### DATA SHOWN
○ ○ ○ ○ ○ ○ ○
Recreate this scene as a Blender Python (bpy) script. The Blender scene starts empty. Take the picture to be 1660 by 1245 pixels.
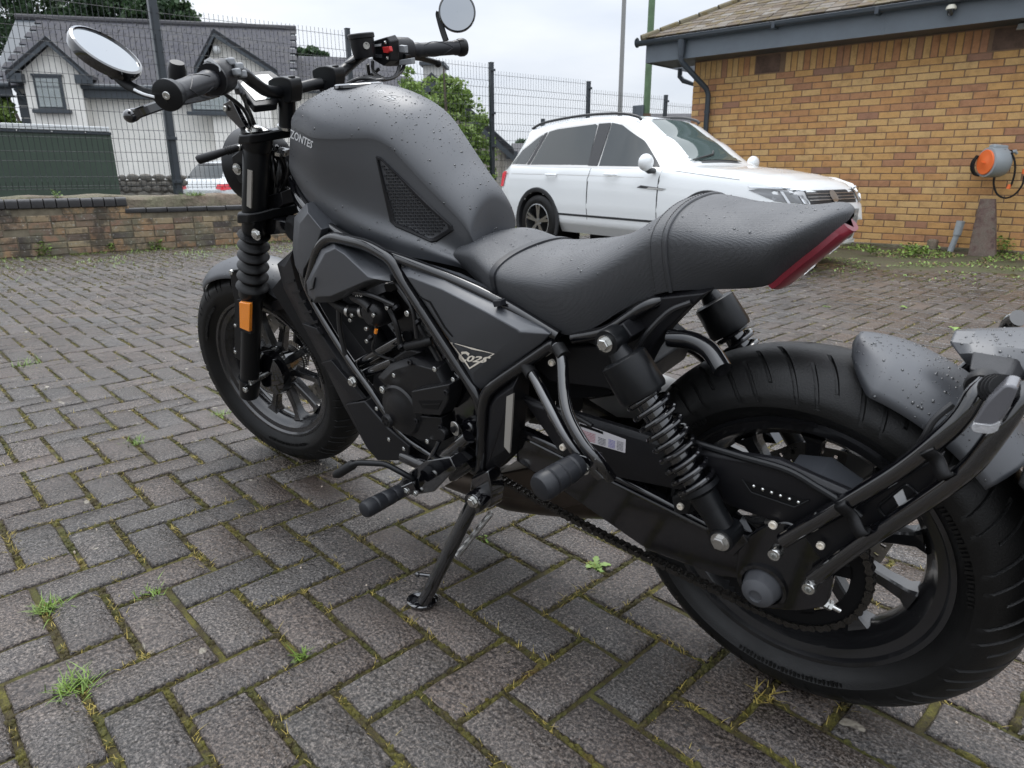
○ ○ ○ ○ ○ ○ ○
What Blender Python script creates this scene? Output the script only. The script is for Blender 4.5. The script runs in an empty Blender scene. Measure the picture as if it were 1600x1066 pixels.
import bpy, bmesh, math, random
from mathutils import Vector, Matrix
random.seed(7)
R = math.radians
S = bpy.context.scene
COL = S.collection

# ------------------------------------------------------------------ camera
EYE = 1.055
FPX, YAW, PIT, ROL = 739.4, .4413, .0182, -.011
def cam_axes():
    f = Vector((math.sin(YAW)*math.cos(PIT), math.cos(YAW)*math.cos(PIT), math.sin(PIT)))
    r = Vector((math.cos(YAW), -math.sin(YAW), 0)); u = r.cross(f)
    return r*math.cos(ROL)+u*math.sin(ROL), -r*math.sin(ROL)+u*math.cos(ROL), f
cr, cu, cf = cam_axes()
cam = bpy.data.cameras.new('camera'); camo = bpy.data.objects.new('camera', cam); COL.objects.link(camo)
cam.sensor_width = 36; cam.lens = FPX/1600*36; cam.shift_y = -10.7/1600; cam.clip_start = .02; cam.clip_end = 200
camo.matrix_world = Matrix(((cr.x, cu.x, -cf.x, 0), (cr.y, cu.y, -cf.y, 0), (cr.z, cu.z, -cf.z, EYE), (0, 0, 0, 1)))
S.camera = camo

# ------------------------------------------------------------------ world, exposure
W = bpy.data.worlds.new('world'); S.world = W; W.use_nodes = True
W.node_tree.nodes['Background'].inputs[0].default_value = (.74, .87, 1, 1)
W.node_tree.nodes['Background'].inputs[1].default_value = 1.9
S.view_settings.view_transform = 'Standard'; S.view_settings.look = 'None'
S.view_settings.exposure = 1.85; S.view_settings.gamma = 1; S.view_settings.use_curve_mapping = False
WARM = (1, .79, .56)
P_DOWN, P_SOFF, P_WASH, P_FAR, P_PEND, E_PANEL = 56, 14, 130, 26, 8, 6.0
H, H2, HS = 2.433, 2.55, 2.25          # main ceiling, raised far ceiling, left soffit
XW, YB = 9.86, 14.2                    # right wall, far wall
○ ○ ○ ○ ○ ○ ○
### WHAT YOU ARE ASKED TO DO
Reproduce exactly the lines from the one containing "What Blender Python" through the one containing "COL = S.collection", inclusive, and nothing else.

### SOLUTION FOR THIS PROBLEM
What Blender Python script creates this scene? Output the script only. The script is for Blender 4.5. The script runs in an empty Blender scene. Measure the picture as if it were 1600x1066 pixels.
import bpy, bmesh, math, random
from mathutils import Vector, Matrix
random.seed(7)
R = math.radians
S = bpy.context.scene
COL = S.collection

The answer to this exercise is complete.